Avoiding blockages caused by mineral scale deposits is a major priority for oil producers. Yet combating scale build-up to stop it jeopardising well productivity is complex and costly. Heriot-Watt research has saved the industry hundreds of millions of pounds with computer software - SQUEEZE - that enables companies to plan the best scale-inhibiting treatment from project outset.

Mineral scale problems arise when water is produced along with oil and gas in high-pressure, high-temperature fields, but also where low temperatures prevail. To treat the deposits formed under such extreme conditions - ‘downhole’ in the well or ‘topside’ on the surface facilities - a firm understanding of the chemical processes behind scale formation is needed.

All the scale management activity in the North Sea that our company undertakes is impacted by the research that has been undertaken by FAST over the past decade
Senior member of staff within the Production Chemistry Team, Talisman Sinopec Energy UK Ltd, with 50 wells under scale squeeze management

Heriot-Watt researchers in the Edinburgh Research Partnership for Engineering-based Flow Assurance and Scale Team (FAST) have developed techniques to predict and prevent scale formation across different operating environments.
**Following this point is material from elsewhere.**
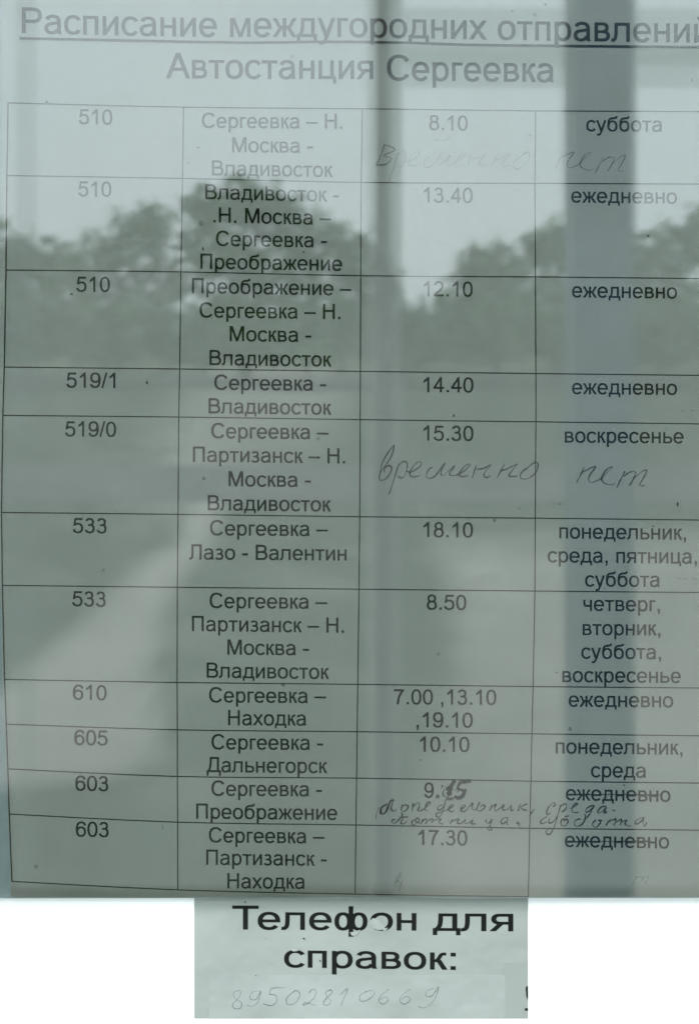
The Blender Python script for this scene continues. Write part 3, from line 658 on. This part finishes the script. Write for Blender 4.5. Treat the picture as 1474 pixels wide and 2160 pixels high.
# ------------------------------------------------------------------ trees behind the photographer (seen mirrored)
M_leaf = [mat('leaves_deep', (.045, .10, .026), .6, noise=(.9, .5), second=(.085, .16, .045)),
          mat('leaves_mid', (.06, .12, .035), .6, noise=(.9, .5), second=(.11, .19, .06))]
M_bark = mat('bark', (.10, .085, .07), .9, noise=(5, .3), bump=(20, .6, .02))
def tube(path, n=8):
    V, F = [], []
    for i, (c, r) in enumerate(path):
        for k in range(n):
            a = 2 * PI * k / n; V.append((c[0] + math.cos(a) * r, c[1] + math.sin(a) * r, c[2]))
    for i in range(len(path) - 1):
        for k in range(n): F.append((i * n + k, i * n + (k + 1) % n, (i + 1) * n + (k + 1) % n, (i + 1) * n + k))
    return V, F
def tree(px, D, lobes, label, mi, leaf=.17, dens=1.0, seed=0, name='leafy_tree', cat='tree'):
    """lobes: (px, py, rx_px, ry_px) seen in the mirror; the tree stands at real distance D - DC"""
    r = random.Random(seed)
    X = rx(px, D); Y = -(D - DC)
    root = empty(name, (X, Y, -HC)); tag(root, label, cat, 'trees reflected in the glass' if cat == 'tree' else 'bushes reflected in the glass')
    k = PX * D / DC
    V, F = [], []
    cen = []
    for lx, ly, a, b in lobes:
        c = (rx(lx, D) - X, r.uniform(-.5, .5), rz(ly, D) + HC); A = a * k; B = b * k
        cen.append((c, A, B))
        cnt = int(dens * 70 * (A * B) ** .72 / (leaf * 2) ** 1.5)
        for _ in range(cnt):
            while True:
                u = [r.uniform(-1, 1) for _ in range(3)]
                d = math.sqrt(sum(q * q for q in u))
                if .25 < d < 1.12 and r.random() > .85 * d ** 4: break
            f = 1 + .25 * math.sin(u[0] * 7 + c[0]) * math.cos(u[2] * 6 + c[2]) + .12 * math.sin(u[0] * 17 + c[2] * 3) * math.sin(u[2] * 15 + c[0] * 5)
            pc = Vector((c[0] + u[0] * A * f, c[1] + u[1] * A * .8, c[2] + u[2] * B * f))
            if pc.z < .02: continue
            nrm = Vector((r.gauss(0, 1), r.gauss(0, 1), r.gauss(0, 1) + .3)).normalized()
            t1 = nrm.orthogonal().normalized(); t2 = nrm.cross(t1); s = leaf * r.uniform(.6, 1.4)
            n0 = len(V)
            V += [pc + t1 * s, pc + t2 * s * .6, pc - t1 * s, pc - t2 * s * .6]; F.append((n0, n0 + 1, n0 + 2, n0 + 3))
    obj('crown', V, F, M_leaf[mi], root)
    top = max(c[2] for c, _, _ in cen); R0 = max(.05, .028 * top)
    P = [((0, 0, 0), R0 * 1.3), ((.02, 0, top * .12), R0), ((.05 * R0, 0, top * .5), R0 * .7), ((0, 0, top * .95), R0 * .2)]
    V, F = tube(P)
    for c, A, B in cen:
        v, f = tube([((0, 0, top * .3), R0 * .5), ((c[0] * .55, c[1] * .5, top * .3 + (c[2] - top * .3) * .6), R0 * .33), (c, R0 * .1)], 6)
        n0 = len(V); V += v; F += [tuple(i + n0 for i in q) for q in f]
    obj('trunk', V, F, M_bark, root, smooth=True)
    return root
tree(60, 34, [(20, 560, 70, 90), (90, 550, 70, 70), (-40, 500, 60, 70), (60, 650, 90, 70), (150, 610, 60, 80)], 'leafy tree with a broken outline reflected at the left edge', 1, .15, .8, 1)
tree(250, 38, [(210, 560, 80, 70), (290, 520, 70, 80), (330, 475, 50, 50), (240, 650, 100, 70), (345, 600, 60, 90)], 'pale leafy tree reflected between the left edge and the tallest tree', 1, .15, .9, 2)
tree(520, 32, [(430, 440, 60, 55), (520, 430, 80, 62), (590, 460, 80, 60), (460, 540, 90, 80), (590, 570, 110, 80), (500, 660, 130, 70)], 'tallest broad tree reflected behind the second timetable row', 0, .15, 1.25, 3)
tree(720, 35, [(680, 510, 70, 65), (750, 545, 70, 70), (800, 620, 60, 80), (700, 640, 110, 80)], 'rounded dark tree reflected left of the slim post', 0, .15, 1.2, 4)
tree(905, 40, [(860, 700, 60, 42), (930, 705, 60, 50), (890, 740, 90, 40)], 'low dark tree reflected in the dip right of the slim post', 1, .15, 1.0, 5)
tree(1050, 36, [(1000, 570, 45, 55), (1060, 560, 60, 60), (1040, 650, 110, 80), (970, 660, 50, 60)], 'bushy tree reflected left of the broad post', 1, .15, 1.1, 6)
tree(1180, 33, [(1140, 530, 45, 55), (1190, 510, 50, 60), (1240, 540, 60, 70), (1170, 640, 110, 90)], 'ragged tree reflected just behind the broad post', 0, .15, 1.0, 7)
tree(1390, 35, [(1350, 560, 50, 55), (1420, 530, 70, 70), (1480, 500, 60, 70), (1410, 650, 120, 90)], 'dense tree reflected right of the broad post', 0, .15, 1.2, 8)
tree(1620, 37, [(1560, 500, 90, 90), (1650, 520, 90, 90), (1600, 640, 130, 90)], 'tall tree just past the right edge of the glass reflection', 0, .16, .8, 9)
tree(-170, 37, [(-120, 520, 80, 80), (-210, 500, 90, 90), (-160, 640, 120, 90)], 'tall tree just past the left edge of the glass reflection', 0, .16, .8, 10)
bi = 0
bl = ['at the left edge', 'under the pale leafy tree', 'under the tallest tree', 'beside the slim post', 'in the dip between the tree groups', 'left of the broad post', 'right of the broad post', 'at the right edge', 'beyond the right edge']
for i, bx in enumerate([20, 220, 430, 650, 850, 1040, 1230, 1420, 1620]):
    tree(bx, 27 + (i % 3), [(bx - 60, 705, 90, 62), (bx + 50, 695, 100, 70), (bx, 742, 110, 30)], 'low hedge bush reflected ' + bl[i], i % 2, .13, 1.1, 30 + i, 'hedge_bush', 'bush')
To do this the FAST team developed specialised laboratory equipment, field-condition experiments and software. Many industrial partners provided their data: for example, the researchers have conducted reservoir simulation studies on 40 offshore fields for 16 oil and gas companies to predict the scaling risk. The resulting FAST software can successfully model scale deposition from micro (single pore space) to macro (oil-field) levels.

FAST’s SQUEEZE software distils the expertise gained from many years’ work upscaling laboratory measurements to field conditions. SQUEEZE has become the industry standard for planning scale-inhibiting treatment (‘squeezes’). All companies that provide scale services to the North Sea oil industry are now required to demonstrate competence in SQUEEZE software within tender processes, and this is becoming increasingly the case worldwide. For Shell in one field alone, use of SQUEEZE has saved £3m per well per year by increasing the interval between treatments from six months to one year.

Given the risk of losing a well altogether, and the enormous cost of shutting a well down to treat a blockage, SQUEEZE has proved that prevention is considerably better than cure.